The Magnus Ehrnrooth Foundation Prize in Physics of 20.000 euros was awarded to Professor Jukka Pekola at the Department of Engineering Physics at Aalto University on April 29 at the annual celebration of the Finnish Society of Science and Letters.
Pekola is a researcher in experimental low-temperature physics and one of the absolute international leaders in his field. His research focuses on the thermodynamics of nanostructures and the heat transfer properties of nanostructures.
Early in his career, he invented a temperature sensor based on superconducting transitions (Physical Review Letters 73, 2903 (1994)). More recently, he has experimentally demonstrated that the so-called Maxwell demon can be used for information-based cooling at the nanoscale (Physical Review Letters 115, 260602 (2015)). A third breakthrough example is an experiment demonstrating photon-based heat conduction in a single modality (Nature 444, 187 (2014)).
Pekola has been an Academy Professor from 2000-2005 and 2014-2018. He holds a PhD from the Helsinki University of Technology and was a professor of physics at the University of Jyväskylä in the 1990s. In Jyväskylä, he played a key role in the establishment of the Nanoscience Center. In the early 2000s, he moved back to the Helsinki University of Technology. Today, Pekola heads the National Quantum Technology Research Center QTF and has also co-founded InstituteQ, which coordinates Finnish research and education in quantum technology.

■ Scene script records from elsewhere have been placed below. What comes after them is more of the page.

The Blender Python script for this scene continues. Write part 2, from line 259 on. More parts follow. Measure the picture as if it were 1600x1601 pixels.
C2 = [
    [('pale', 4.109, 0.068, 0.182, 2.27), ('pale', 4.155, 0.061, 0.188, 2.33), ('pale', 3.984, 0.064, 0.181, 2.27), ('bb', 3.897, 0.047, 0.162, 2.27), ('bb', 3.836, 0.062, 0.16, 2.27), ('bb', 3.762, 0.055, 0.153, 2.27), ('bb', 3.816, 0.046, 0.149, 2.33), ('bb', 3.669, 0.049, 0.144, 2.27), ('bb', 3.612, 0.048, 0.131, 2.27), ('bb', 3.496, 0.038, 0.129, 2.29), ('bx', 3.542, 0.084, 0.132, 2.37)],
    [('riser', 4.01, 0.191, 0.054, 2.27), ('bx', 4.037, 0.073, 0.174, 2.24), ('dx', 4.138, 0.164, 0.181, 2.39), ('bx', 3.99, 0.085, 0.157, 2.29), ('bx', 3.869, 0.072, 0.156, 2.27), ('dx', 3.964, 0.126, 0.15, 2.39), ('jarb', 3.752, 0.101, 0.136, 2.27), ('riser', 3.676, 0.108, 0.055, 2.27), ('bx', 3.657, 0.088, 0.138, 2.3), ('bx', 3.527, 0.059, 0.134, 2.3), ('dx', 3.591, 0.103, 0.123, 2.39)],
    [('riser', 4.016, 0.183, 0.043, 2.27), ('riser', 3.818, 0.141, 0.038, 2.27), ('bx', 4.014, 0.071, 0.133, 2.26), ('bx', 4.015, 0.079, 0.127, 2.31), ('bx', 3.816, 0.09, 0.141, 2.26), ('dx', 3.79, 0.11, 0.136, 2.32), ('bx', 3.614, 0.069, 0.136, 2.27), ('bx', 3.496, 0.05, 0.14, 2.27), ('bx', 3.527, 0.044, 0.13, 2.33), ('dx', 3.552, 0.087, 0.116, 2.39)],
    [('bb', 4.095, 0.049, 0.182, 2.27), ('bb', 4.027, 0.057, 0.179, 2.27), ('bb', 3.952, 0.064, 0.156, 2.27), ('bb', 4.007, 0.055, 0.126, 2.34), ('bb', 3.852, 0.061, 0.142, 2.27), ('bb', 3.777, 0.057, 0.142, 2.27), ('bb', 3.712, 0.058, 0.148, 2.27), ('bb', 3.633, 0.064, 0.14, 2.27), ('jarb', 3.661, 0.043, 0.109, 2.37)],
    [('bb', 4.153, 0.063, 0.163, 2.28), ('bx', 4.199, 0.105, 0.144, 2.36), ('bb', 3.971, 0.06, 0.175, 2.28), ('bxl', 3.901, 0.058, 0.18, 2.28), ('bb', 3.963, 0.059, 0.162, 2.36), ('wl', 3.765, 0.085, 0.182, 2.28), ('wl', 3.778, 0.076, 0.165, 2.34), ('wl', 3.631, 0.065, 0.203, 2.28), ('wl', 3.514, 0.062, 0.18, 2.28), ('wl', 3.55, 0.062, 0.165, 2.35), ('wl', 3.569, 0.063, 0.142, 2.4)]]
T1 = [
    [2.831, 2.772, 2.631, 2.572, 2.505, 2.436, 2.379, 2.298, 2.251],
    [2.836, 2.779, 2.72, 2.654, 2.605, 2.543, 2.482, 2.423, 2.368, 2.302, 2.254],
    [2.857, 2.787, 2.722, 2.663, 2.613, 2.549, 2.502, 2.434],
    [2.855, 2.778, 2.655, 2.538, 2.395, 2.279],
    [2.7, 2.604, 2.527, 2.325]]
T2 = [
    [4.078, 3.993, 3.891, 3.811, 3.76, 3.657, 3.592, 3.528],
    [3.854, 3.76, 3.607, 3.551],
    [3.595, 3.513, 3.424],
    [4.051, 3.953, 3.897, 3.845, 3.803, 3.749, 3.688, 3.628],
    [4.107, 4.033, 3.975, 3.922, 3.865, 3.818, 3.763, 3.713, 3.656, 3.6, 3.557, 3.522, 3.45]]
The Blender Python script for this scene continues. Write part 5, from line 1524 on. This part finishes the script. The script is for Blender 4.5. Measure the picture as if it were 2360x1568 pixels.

His contribution to the development of Finnish quantum technology is therefore significant and groundbreaking, and Finland’s significant position in the field would not have been achieved without Pekola’s contribution.
In addition, for the first time, the Magnus Ehrnrooth Foundation’s doctoral prizes were awarded at the annual celebration. The dissertation prizes were awarded to:
Susanna Heikkilä, PhD, University of Helsinki, Mathematics, Quasiregular geometry: from maps to curves (2024)
Laura Vuorinen, PhD, University of Turku, Physics, High-speed jets downstream of the Earths bow shock (2024).
Daniel Langerreiter, PhD, Aalto University, Chemistry, Synthesis of cellulose based self-sterilizing materials via solid-state reactions (2024).
The dissertation prizes are € 5 000 each.